→ **PROBLEM**: Transcribe the entries below exactly.

+++ RECORDED INFORMATION

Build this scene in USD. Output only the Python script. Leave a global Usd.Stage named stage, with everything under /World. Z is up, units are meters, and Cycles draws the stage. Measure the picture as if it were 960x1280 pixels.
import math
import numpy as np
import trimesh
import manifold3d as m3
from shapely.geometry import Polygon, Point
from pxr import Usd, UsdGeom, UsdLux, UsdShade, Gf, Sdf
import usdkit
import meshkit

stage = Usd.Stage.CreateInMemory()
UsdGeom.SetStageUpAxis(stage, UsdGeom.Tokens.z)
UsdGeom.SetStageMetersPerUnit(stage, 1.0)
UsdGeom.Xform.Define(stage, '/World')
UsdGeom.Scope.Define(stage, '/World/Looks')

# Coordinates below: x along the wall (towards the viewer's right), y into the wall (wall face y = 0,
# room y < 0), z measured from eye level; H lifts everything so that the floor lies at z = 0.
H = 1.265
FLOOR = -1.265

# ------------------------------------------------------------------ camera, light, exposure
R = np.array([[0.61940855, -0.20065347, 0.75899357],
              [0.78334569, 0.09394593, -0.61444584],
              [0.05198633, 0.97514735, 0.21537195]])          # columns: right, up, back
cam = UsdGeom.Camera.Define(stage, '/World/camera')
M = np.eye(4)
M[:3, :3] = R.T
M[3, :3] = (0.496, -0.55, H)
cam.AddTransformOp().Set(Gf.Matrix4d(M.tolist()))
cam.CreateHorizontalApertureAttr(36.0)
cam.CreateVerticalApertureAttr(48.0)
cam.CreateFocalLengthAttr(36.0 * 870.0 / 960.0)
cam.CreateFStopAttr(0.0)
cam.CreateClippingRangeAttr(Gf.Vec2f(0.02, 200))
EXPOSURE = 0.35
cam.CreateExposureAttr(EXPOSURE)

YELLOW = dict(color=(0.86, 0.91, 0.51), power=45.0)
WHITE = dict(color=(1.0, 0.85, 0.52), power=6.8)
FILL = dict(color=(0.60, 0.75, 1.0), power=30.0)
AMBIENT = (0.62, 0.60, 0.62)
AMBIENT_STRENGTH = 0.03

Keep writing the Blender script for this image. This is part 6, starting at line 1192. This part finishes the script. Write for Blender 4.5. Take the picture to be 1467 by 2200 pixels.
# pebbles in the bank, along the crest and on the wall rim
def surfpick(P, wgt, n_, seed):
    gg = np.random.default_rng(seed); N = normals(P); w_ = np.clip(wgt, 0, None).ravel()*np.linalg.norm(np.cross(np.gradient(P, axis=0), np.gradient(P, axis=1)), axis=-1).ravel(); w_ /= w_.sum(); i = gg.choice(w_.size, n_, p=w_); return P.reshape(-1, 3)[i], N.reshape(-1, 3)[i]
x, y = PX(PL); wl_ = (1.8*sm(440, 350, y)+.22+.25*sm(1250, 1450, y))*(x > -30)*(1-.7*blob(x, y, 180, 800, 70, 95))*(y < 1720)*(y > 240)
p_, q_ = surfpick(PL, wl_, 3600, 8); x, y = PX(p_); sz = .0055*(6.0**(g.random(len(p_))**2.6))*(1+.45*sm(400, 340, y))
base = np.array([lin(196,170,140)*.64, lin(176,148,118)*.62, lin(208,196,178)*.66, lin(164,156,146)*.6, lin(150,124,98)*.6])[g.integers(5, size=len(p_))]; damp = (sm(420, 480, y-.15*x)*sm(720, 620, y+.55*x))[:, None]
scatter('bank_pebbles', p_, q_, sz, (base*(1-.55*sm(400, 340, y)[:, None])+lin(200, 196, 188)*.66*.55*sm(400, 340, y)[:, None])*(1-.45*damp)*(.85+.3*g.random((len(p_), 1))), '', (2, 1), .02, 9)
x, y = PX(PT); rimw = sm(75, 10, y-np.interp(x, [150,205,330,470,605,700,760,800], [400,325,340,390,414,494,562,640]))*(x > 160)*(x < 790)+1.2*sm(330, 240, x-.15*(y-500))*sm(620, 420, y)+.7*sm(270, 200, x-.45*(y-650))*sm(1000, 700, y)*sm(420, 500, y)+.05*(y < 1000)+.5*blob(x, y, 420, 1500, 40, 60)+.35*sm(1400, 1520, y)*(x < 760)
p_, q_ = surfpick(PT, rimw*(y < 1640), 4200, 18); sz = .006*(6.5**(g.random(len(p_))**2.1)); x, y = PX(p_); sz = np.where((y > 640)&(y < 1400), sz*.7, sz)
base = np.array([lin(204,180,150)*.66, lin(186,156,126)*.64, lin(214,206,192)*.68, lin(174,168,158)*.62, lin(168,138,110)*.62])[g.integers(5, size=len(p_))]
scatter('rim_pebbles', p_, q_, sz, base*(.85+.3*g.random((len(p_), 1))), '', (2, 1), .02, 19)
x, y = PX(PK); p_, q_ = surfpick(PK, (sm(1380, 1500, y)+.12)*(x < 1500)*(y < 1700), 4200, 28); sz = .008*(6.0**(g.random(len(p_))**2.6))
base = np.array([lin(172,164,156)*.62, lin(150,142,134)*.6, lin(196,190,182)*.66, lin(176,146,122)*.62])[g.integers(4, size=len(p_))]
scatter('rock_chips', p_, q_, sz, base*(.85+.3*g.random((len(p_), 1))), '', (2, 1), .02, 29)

++++++

→ **REPLY**:
Build this scene in USD. Output only the Python script. Leave a global Usd.Stage named stage, with everything under /World. Z is up, units are meters, and Cycles draws the stage. Measure the picture as if it were 960x1280 pixels.
import math
import numpy as np
import trimesh
import manifold3d as m3
from shapely.geometry import Polygon, Point
from pxr import Usd, UsdGeom, UsdLux, UsdShade, Gf, Sdf
import usdkit
import meshkit

stage = Usd.Stage.CreateInMemory()
UsdGeom.SetStageUpAxis(stage, UsdGeom.Tokens.z)
UsdGeom.SetStageMetersPerUnit(stage, 1.0)
UsdGeom.Xform.Define(stage, '/World')
UsdGeom.Scope.Define(stage, '/World/Looks')

# Coordinates below: x along the wall (towards the viewer's right), y into the wall (wall face y = 0,
# room y < 0), z measured from eye level; H lifts everything so that the floor lies at z = 0.
H = 1.265
FLOOR = -1.265

# ------------------------------------------------------------------ camera, light, exposure
R = np.array([[0.61940855, -0.20065347, 0.75899357],
              [0.78334569, 0.09394593, -0.61444584],
              [0.05198633, 0.97514735, 0.21537195]])          # columns: right, up, back
cam = UsdGeom.Camera.Define(stage, '/World/camera')
M = np.eye(4)
M[:3, :3] = R.T
M[3, :3] = (0.496, -0.55, H)
cam.AddTransformOp().Set(Gf.Matrix4d(M.tolist()))
cam.CreateHorizontalApertureAttr(36.0)
cam.CreateVerticalApertureAttr(48.0)
cam.CreateFocalLengthAttr(36.0 * 870.0 / 960.0)
cam.CreateFStopAttr(0.0)
cam.CreateClippingRangeAttr(Gf.Vec2f(0.02, 200))
EXPOSURE = 0.35
cam.CreateExposureAttr(EXPOSURE)

YELLOW = dict(color=(0.86, 0.91, 0.51), power=45.0)
WHITE = dict(color=(1.0, 0.85, 0.52), power=6.8)
FILL = dict(color=(0.60, 0.75, 1.0), power=30.0)
AMBIENT = (0.62, 0.60, 0.62)
AMBIENT_STRENGTH = 0.03

Keep writing the Blender script for this image. This is part 6, starting at line 1192. This part finishes the script. Write for Blender 4.5. Take the picture to be 1467 by 2200 pixels.
# pebbles in the bank, along the crest and on the wall rim
def surfpick(P, wgt, n_, seed):
    gg = np.random.default_rng(seed); N = normals(P); w_ = np.clip(wgt, 0, None).ravel()*np.linalg.norm(np.cross(np.gradient(P, axis=0), np.gradient(P, axis=1)), axis=-1).ravel(); w_ /= w_.sum(); i = gg.choice(w_.size, n_, p=w_); return P.reshape(-1, 3)[i], N.reshape(-1, 3)[i]
x, y = PX(PL); wl_ = (1.8*sm(440, 350, y)+.22+.25*sm(1250, 1450, y))*(x > -30)*(1-.7*blob(x, y, 180, 800, 70, 95))*(y < 1720)*(y > 240)
p_, q_ = surfpick(PL, wl_, 3600, 8); x, y = PX(p_); sz = .0055*(6.0**(g.random(len(p_))**2.6))*(1+.45*sm(400, 340, y))
base = np.array([lin(196,170,140)*.64, lin(176,148,118)*.62, lin(208,196,178)*.66, lin(164,156,146)*.6, lin(150,124,98)*.6])[g.integers(5, size=len(p_))]; damp = (sm(420, 480, y-.15*x)*sm(720, 620, y+.55*x))[:, None]
scatter('bank_pebbles', p_, q_, sz, (base*(1-.55*sm(400, 340, y)[:, None])+lin(200, 196, 188)*.66*.55*sm(400, 340, y)[:, None])*(1-.45*damp)*(.85+.3*g.random((len(p_), 1))), '', (2, 1), .02, 9)
x, y = PX(PT); rimw = sm(75, 10, y-np.interp(x, [150,205,330,470,605,700,760,800], [400,325,340,390,414,494,562,640]))*(x > 160)*(x < 790)+1.2*sm(330, 240, x-.15*(y-500))*sm(620, 420, y)+.7*sm(270, 200, x-.45*(y-650))*sm(1000, 700, y)*sm(420, 500, y)+.05*(y < 1000)+.5*blob(x, y, 420, 1500, 40, 60)+.35*sm(1400, 1520, y)*(x < 760)
p_, q_ = surfpick(PT, rimw*(y < 1640), 4200, 18); sz = .006*(6.5**(g.random(len(p_))**2.1)); x, y = PX(p_); sz = np.where((y > 640)&(y < 1400), sz*.7, sz)
base = np.array([lin(204,180,150)*.66, lin(186,156,126)*.64, lin(214,206,192)*.68, lin(174,168,158)*.62, lin(168,138,110)*.62])[g.integers(5, size=len(p_))]
scatter('rim_pebbles', p_, q_, sz, base*(.85+.3*g.random((len(p_), 1))), '', (2, 1), .02, 19)
x, y = PX(PK); p_, q_ = surfpick(PK, (sm(1380, 1500, y)+.12)*(x < 1500)*(y < 1700), 4200, 28); sz = .008*(6.0**(g.random(len(p_))**2.6))
base = np.array([lin(172,164,156)*.62, lin(150,142,134)*.6, lin(196,190,182)*.66, lin(176,146,122)*.62])[g.integers(4, size=len(p_))]
scatter('rock_chips', p_, q_, sz, base*(.85+.3*g.random((len(p_), 1))), '', (2, 1), .02, 29)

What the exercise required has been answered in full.